There are cancellations, like that of ‘a man’ above, which is the author’s way of making the journal seem more realistic.
Significantly, in a bid to properly localise Dantala’s tale, which is narrated in Hausa but recounted in English, as we discover later, Elnathan John spices the work with a lot of Hausa words. Arabic words and Islamic prayers also find their way into the novel. The author’s use of certain Hausa words and phrases, like kosai, koko, Dan Daudu, Tozali, and Dambe, without giving an explanation to them might leave certain readers puzzled. For koko and kosai (pap and bean cake), the reader knows it is food but which food? There are a few cases where one gets an idea of the meaning in context, like Dambe which one gets to think of as wrestling.
Some readers might have issues with the graphic violence that is splashed across the pages of the book.
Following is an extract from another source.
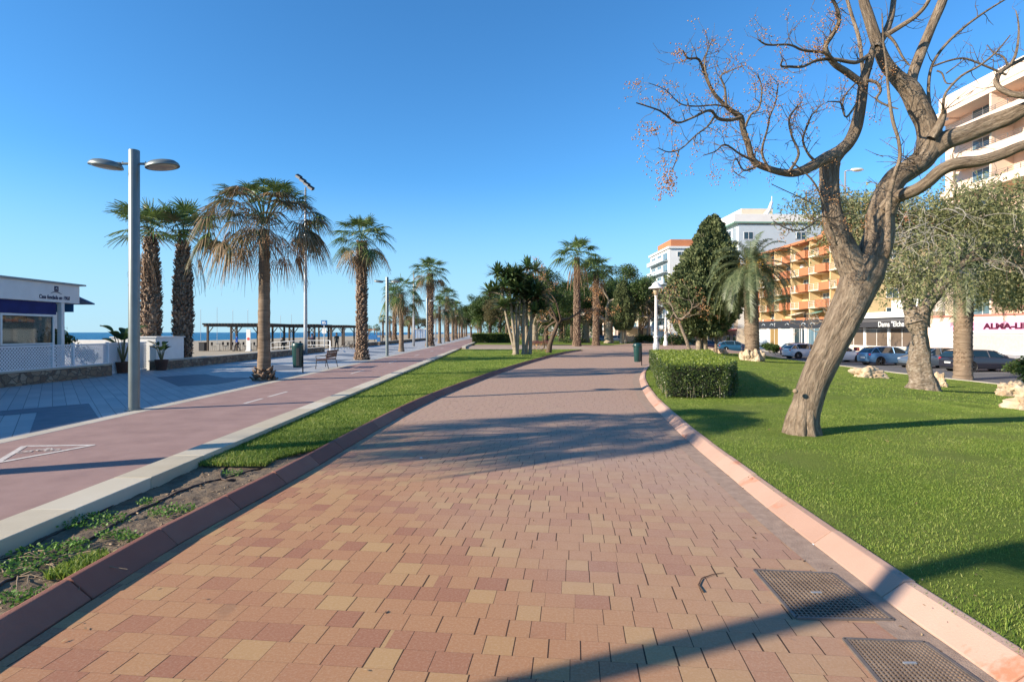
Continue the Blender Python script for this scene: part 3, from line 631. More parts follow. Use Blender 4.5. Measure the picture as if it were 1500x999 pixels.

Also, one will feel as if certain chapters in their episodic rendition are not particularly relevant. Furthermore, the discontinuity between the first part, ‘Bayan Layi’, and the rest of the book is noticeable in the tone of the narrative voice, which may cause some readers to question the construction of the novel.
Certain readers might question the right of an ‘outsider’ to write such a book. To such readers, it does not really matter that Elnathan John is from Northern Nigeria, the practice of Islam being their criterion of exclusion.
Born on a Tuesday is a book worth reading, and will give useful insights into a people, their cultures and an idea of why certain things are the way they are in a part of Nigeria today. It will help a great deal though to remember that the work is fiction. No matter how closely related to events in history, it is simply a play of the author’s imagination, which should not be taken for the whole truth about the North.